The secular media loves Pope Francis for the same reason people in the West loved Former Soviet Leader Mihail Gorbechev. When Gorby, as he was affectionately known, was feted on the NYSE it was not because the capitalists in the West suddenly thought it was cool to be a Communist. They loved him because he validated their animosity towards the Communists. Westerners said that central planning was a disaster: Gorby agreed. Westerners said that an independent press was essential to freedom. Gorby agreed. Westerners said that communism squelched human dignity. Gorby didn't actually want to scrap communism, but did agree that things could be better.

So editors of Rolling Stone and the wonks in the UN are unlikely to show up at the next RCIA meeting. They love Pope Francis because they think they won the war. They see the Pope's white robes and see a white flag. And, while they don't expect the Church to crumble overnight, they are at least cheered that there's a vigorous wing of the Church that agrees with them.

Jesus said "woe to you when all men speak well of you". Cardinal Ratzinger said if he didn't get criticized in the press once a week, then he needed to examine his conscience. I'm not sure how Francis takes all this in.

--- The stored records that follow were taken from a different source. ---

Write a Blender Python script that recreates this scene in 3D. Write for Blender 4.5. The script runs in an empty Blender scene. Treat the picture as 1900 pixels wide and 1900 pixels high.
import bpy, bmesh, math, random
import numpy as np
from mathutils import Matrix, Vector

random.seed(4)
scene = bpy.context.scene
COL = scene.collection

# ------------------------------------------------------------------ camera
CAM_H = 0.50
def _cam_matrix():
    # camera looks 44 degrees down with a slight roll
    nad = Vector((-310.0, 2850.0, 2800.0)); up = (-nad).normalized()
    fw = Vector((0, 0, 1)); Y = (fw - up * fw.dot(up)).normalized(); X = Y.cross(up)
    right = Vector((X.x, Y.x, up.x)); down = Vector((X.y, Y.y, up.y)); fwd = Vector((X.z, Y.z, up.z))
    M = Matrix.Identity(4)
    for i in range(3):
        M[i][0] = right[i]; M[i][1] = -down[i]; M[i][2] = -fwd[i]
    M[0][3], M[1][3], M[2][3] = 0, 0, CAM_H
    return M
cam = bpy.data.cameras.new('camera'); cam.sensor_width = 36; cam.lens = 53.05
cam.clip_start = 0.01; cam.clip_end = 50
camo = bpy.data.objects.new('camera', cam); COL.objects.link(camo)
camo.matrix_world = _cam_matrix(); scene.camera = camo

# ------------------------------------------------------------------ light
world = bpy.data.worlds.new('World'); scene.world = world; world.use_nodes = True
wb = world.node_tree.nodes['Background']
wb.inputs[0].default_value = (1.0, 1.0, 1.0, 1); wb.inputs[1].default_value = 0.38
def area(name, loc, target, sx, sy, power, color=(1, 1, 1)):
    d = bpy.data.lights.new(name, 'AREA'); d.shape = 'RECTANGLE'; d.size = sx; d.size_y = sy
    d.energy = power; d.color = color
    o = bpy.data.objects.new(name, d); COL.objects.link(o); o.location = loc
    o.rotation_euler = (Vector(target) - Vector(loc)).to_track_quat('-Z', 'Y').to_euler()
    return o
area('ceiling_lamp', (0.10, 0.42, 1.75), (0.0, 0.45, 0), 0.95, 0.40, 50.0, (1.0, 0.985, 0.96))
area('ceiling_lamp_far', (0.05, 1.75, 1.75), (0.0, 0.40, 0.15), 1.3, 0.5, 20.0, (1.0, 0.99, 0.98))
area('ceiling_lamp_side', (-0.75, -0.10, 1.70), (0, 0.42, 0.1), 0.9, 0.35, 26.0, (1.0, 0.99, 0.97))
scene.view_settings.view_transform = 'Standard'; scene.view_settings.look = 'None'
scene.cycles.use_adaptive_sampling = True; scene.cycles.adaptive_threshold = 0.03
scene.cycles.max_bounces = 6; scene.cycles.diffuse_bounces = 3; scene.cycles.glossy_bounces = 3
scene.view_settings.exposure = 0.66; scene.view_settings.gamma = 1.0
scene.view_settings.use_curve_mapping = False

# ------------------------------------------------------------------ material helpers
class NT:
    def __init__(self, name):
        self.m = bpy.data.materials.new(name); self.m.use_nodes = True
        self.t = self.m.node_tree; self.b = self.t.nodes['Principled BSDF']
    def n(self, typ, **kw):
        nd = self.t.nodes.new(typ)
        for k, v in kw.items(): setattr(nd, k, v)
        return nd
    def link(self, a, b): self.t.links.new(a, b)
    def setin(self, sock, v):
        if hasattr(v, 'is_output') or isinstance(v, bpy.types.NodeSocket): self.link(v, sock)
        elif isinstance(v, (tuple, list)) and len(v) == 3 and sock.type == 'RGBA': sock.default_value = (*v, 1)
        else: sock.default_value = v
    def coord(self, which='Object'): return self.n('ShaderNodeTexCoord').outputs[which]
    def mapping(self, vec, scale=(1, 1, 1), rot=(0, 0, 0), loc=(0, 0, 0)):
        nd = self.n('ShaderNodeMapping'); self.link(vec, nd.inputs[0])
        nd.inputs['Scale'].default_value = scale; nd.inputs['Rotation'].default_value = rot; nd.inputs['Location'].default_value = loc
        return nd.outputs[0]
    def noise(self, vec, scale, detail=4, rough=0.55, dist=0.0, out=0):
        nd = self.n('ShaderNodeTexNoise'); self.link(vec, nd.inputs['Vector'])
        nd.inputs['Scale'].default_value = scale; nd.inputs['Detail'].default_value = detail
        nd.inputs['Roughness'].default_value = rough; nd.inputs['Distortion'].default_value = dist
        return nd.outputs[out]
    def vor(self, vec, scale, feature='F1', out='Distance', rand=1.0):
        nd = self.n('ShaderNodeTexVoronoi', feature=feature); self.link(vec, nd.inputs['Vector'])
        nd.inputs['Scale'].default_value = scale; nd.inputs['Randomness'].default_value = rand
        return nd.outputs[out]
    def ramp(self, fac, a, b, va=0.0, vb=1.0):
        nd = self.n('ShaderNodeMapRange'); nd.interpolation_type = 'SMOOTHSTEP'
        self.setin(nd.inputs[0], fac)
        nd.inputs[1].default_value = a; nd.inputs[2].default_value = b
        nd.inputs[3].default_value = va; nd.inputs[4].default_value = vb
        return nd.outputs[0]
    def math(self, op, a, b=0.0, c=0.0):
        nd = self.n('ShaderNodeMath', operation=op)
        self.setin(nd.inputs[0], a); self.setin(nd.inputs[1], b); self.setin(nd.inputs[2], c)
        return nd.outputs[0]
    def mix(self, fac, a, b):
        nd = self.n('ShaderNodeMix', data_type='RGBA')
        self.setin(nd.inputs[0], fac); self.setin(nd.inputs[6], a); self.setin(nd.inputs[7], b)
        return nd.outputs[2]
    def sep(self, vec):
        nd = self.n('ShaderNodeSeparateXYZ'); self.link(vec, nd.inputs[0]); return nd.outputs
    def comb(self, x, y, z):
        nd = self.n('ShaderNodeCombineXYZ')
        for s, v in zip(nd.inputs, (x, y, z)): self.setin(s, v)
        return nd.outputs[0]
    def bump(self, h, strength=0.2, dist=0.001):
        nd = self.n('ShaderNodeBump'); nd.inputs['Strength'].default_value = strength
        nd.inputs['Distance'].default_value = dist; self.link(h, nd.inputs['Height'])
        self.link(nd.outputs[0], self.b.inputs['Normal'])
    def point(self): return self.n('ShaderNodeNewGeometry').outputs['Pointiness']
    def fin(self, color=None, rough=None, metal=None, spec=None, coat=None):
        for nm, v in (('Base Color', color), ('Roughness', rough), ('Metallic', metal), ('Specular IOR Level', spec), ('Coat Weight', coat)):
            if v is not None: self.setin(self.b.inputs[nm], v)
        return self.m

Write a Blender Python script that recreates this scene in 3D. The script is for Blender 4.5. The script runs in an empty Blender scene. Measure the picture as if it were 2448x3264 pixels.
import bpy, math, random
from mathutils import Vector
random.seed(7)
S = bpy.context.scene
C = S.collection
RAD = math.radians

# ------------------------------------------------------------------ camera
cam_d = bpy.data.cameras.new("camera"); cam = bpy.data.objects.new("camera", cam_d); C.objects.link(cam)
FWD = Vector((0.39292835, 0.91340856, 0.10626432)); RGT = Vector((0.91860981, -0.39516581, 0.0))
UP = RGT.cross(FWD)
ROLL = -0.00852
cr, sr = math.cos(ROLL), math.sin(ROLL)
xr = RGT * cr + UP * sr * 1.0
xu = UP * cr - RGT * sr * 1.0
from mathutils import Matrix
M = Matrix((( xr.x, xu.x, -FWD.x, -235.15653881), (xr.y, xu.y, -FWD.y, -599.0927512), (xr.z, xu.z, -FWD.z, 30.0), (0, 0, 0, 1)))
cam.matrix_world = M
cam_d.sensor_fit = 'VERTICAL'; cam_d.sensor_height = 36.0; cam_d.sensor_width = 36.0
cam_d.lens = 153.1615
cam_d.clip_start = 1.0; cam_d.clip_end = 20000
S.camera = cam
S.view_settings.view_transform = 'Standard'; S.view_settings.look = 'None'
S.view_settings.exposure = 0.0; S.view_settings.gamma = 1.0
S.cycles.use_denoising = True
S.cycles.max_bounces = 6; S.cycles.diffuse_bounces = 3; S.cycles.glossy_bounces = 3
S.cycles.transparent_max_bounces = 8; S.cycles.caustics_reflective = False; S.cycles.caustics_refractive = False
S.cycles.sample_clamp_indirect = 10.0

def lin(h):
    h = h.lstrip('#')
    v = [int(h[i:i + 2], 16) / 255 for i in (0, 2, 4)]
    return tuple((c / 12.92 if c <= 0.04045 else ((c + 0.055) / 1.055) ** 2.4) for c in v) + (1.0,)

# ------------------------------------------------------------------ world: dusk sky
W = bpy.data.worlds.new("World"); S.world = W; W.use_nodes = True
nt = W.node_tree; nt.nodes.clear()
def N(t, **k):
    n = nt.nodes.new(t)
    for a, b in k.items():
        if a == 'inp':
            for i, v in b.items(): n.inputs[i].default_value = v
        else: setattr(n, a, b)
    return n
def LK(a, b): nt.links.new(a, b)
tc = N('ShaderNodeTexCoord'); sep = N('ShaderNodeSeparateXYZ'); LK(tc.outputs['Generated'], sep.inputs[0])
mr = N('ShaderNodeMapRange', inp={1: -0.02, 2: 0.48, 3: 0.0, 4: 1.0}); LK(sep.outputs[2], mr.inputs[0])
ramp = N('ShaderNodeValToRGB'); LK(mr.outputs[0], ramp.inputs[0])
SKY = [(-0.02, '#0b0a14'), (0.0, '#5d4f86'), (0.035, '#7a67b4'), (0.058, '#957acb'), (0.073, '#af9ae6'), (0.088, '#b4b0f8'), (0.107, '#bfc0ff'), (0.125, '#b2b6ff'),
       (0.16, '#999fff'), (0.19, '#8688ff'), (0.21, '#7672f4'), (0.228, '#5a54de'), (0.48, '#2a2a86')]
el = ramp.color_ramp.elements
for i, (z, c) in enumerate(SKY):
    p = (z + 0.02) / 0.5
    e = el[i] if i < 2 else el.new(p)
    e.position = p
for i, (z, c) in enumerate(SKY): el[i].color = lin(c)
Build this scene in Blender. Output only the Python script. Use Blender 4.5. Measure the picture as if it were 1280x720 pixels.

Fr. Allan J. McDonald said...

BF, Pope Francis style is to create dialogue with the world but he has certainly and without mincing his words condemned the worldly spirit, that of Satan.
I think that those who manipulate Pope Francis and heap praise upon him for all the wrong reasons know exactly what they are doing since they realize that Pope Francis is much more of a populist with rank and file Catholics and thus is more likely to get a hearing from the tepid Catholics of our generation. They did not fear this with Pope Benedict and went against him as wolves would knowing that no one would complain. They can't do this with Pope Francis and they know it. So they falsify what he stands for.
Will Pope Francis strategy work? No strategy of any pope is infallible and we have to leave room for the big picture of salvation history until its conclusion. But Jesus wasn't successful in the eyes of the world either.